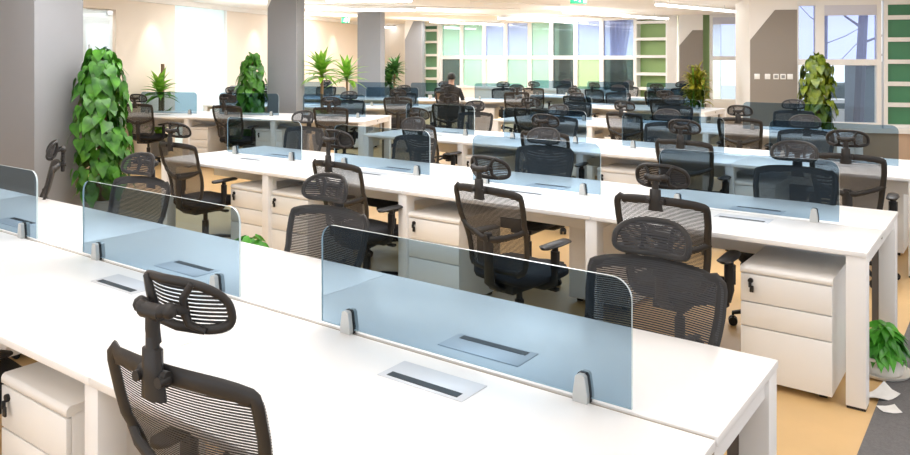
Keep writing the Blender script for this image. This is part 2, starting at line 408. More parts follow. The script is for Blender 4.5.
# switches on the big pier
for i, (u, kind) in enumerate([(757, 0), (767.5, 0), (776, 1), (783, 1), (790, 0)]):
    k = (u - 455) / FPX
    t = (k * PR[1] - PR[0]) / (0.969 + 0.247 * k)
    b = MB(); b.box(t - 0.043, t + 0.043, -0.012, 0.0, 1.285, 1.375, 0.004)
    o = b.build('wall_switch', M['winframe'], loc=cw(*PR), rotz=G)
    b = MB(); b.box(t - 0.026, t + 0.026, -0.017, -0.012, 1.305, 1.355, 0.002)
    b.build('rocker', M['winframe'] if not kind else M['potgrey'], o)
    tag(o, ['white switch plate nearest the white side of the taupe pier', 'white switch plate second from the white edge of the taupe pier',
            'switch plate with grey centre beside two plain ones on taupe pier', 'grey centred switch plate touching the last plain plate on taupe pier',
            'white switch plate nearest the window end of the taupe pier'][i], 'switch', 'switch plates on the taupe pier')

# near window wall
NW = (5.75, 12.83)
def nw_t(u):
    k = (u - 455) / FPX
    return (k * NW[1] - NW[0]) / (0.969 + 0.247 * k)
wx = [nw_t(797), nw_t(818), nw_t(881)]
window_on('window_11', *NW, wx[0] - 0.05, wx[1] + 0.02, 0.5, 1.57, CEIL - 0.10, skyblue, clearp)
window_on('window_12', *NW, wx[1] + 0.02, wx[2], 0.5, 1.57, CEIL - 0.10, skyblue, clearp, True)
struct(gbox('trim_2', *NW, wx[0] - 0.05, 4.2, -0.06, 0.10, CEIL - 0.10, CEIL - 0.001, M['white']))
struct(gbox('wall_right', *NW, wx[0] - 0.05, 4.2, -0.02, 0.14, 0, 0.42, M['tan']))
struct(gbox('trim_3', *NW, wx[0] - 0.05, 4.2, -0.08, 0.14, 0.42, 0.50, M['winframe']))
s0 = nw_t(884.5)
p = cw(*NW) + GX * (s0 + 0.05)
shelving('wall_shelving', 'dark green backed white shelving at the end of the near window', (p.x, p.y, 0), G, 1.7, 0.5, CEIL - 0.10, [0.88, 1.22, 1.58, 1.94, 2.30], M['green'], 0.10)
struct(gbox('wall_right', *NW, s0 + 1.8, 4.2, 0.0, 0.14, 0.5, CEIL - 0.1, M['white']))
# outside the near windows: slim trunk, leaning trunk and a pale block
for i, (dx, lean, rad) in enumerate([(0.72, 0.02, 0.035), (1.32, 0.10, 0.085)]):
    b = MB(); b.tube([(dx - lean, 1.6, -1.0), (dx, 1.6, 1.6), (dx + lean * 1.2, 1.6, 4.2)], [rad * 1.15, rad, rad * 0.8], n=8)
    for (z, ex, ez) in [(1.9, 0.7, 0.35), (2.2, -0.5, 0.5), (1.4, 0.55, 0.5)]:
        b.tube([(dx, 1.6, z), (dx + ex * 0.5, 1.65, z + ez * 0.4), (dx + ex, 1.7, z + ez)], [rad * 0.3, rad * 0.22, 0.006], n=5)
    o = b.build('tree_trunk', mat('dusky_bark', (0.16, 0.17, 0.22), 0.9), loc=cw(*NW), rotz=G)
    tag(o, ['slim bare tree outside, seen through near window beside its frame', 'thick leaning bare tree trunk outside near window beside green shelving'][i], 'tree')
b = MB(); b.box(0.4, 7.0, 6.0, 7.0, -1.0, 1.02, 0.1); o = b.build('hedge', mat('dusky_hedge', (0.10, 0.13, 0.14), 0.9, noise=0.5, nscale=8, bump=1.0, bscale=14), smooth=False, loc=cw(*NW), rotz=G); tag(o, 'long dark hedge outside the near window', 'hedge')
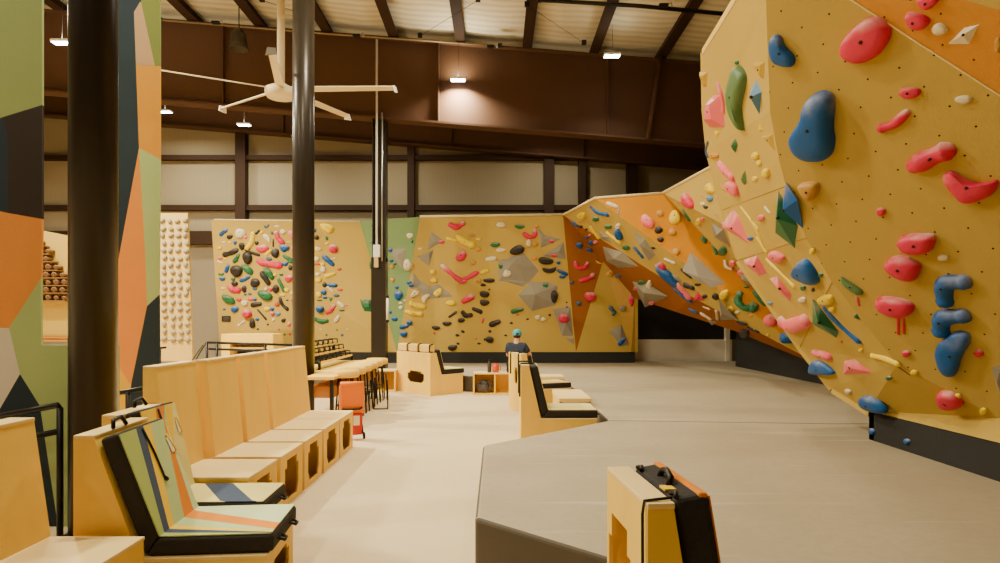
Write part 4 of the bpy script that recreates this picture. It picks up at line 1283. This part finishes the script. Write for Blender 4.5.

◆ **WHAT TO DO**: Except for the pictures, give all the material above again verbatim.

◆ **WRITTEN ANSWER**:
Keep writing the Blender script for this image. This is part 2, starting at line 408. More parts follow. The script is for Blender 4.5.
# switches on the big pier
for i, (u, kind) in enumerate([(757, 0), (767.5, 0), (776, 1), (783, 1), (790, 0)]):
    k = (u - 455) / FPX
    t = (k * PR[1] - PR[0]) / (0.969 + 0.247 * k)
    b = MB(); b.box(t - 0.043, t + 0.043, -0.012, 0.0, 1.285, 1.375, 0.004)
    o = b.build('wall_switch', M['winframe'], loc=cw(*PR), rotz=G)
    b = MB(); b.box(t - 0.026, t + 0.026, -0.017, -0.012, 1.305, 1.355, 0.002)
    b.build('rocker', M['winframe'] if not kind else M['potgrey'], o)
    tag(o, ['white switch plate nearest the white side of the taupe pier', 'white switch plate second from the white edge of the taupe pier',
            'switch plate with grey centre beside two plain ones on taupe pier', 'grey centred switch plate touching the last plain plate on taupe pier',
            'white switch plate nearest the window end of the taupe pier'][i], 'switch', 'switch plates on the taupe pier')

# near window wall
NW = (5.75, 12.83)
def nw_t(u):
    k = (u - 455) / FPX
    return (k * NW[1] - NW[0]) / (0.969 + 0.247 * k)
wx = [nw_t(797), nw_t(818), nw_t(881)]
window_on('window_11', *NW, wx[0] - 0.05, wx[1] + 0.02, 0.5, 1.57, CEIL - 0.10, skyblue, clearp)
window_on('window_12', *NW, wx[1] + 0.02, wx[2], 0.5, 1.57, CEIL - 0.10, skyblue, clearp, True)
struct(gbox('trim_2', *NW, wx[0] - 0.05, 4.2, -0.06, 0.10, CEIL - 0.10, CEIL - 0.001, M['white']))
struct(gbox('wall_right', *NW, wx[0] - 0.05, 4.2, -0.02, 0.14, 0, 0.42, M['tan']))
struct(gbox('trim_3', *NW, wx[0] - 0.05, 4.2, -0.08, 0.14, 0.42, 0.50, M['winframe']))
s0 = nw_t(884.5)
p = cw(*NW) + GX * (s0 + 0.05)
shelving('wall_shelving', 'dark green backed white shelving at the end of the near window', (p.x, p.y, 0), G, 1.7, 0.5, CEIL - 0.10, [0.88, 1.22, 1.58, 1.94, 2.30], M['green'], 0.10)
struct(gbox('wall_right', *NW, s0 + 1.8, 4.2, 0.0, 0.14, 0.5, CEIL - 0.1, M['white']))
# outside the near windows: slim trunk, leaning trunk and a pale block
for i, (dx, lean, rad) in enumerate([(0.72, 0.02, 0.035), (1.32, 0.10, 0.085)]):
    b = MB(); b.tube([(dx - lean, 1.6, -1.0), (dx, 1.6, 1.6), (dx + lean * 1.2, 1.6, 4.2)], [rad * 1.15, rad, rad * 0.8], n=8)
    for (z, ex, ez) in [(1.9, 0.7, 0.35), (2.2, -0.5, 0.5), (1.4, 0.55, 0.5)]:
        b.tube([(dx, 1.6, z), (dx + ex * 0.5, 1.65, z + ez * 0.4), (dx + ex, 1.7, z + ez)], [rad * 0.3, rad * 0.22, 0.006], n=5)
    o = b.build('tree_trunk', mat('dusky_bark', (0.16, 0.17, 0.22), 0.9), loc=cw(*NW), rotz=G)
    tag(o, ['slim bare tree outside, seen through near window beside its frame', 'thick leaning bare tree trunk outside near window beside green shelving'][i], 'tree')
b = MB(); b.box(0.4, 7.0, 6.0, 7.0, -1.0, 1.02, 0.1); o = b.build('hedge', mat('dusky_hedge', (0.10, 0.13, 0.14), 0.9, noise=0.5, nscale=8, bump=1.0, bscale=14), smooth=False, loc=cw(*NW), rotz=G); tag(o, 'long dark hedge outside the near window', 'hedge')
Write part 4 of the bpy script that recreates this picture. It picks up at line 1283. This part finishes the script. Write for Blender 4.5.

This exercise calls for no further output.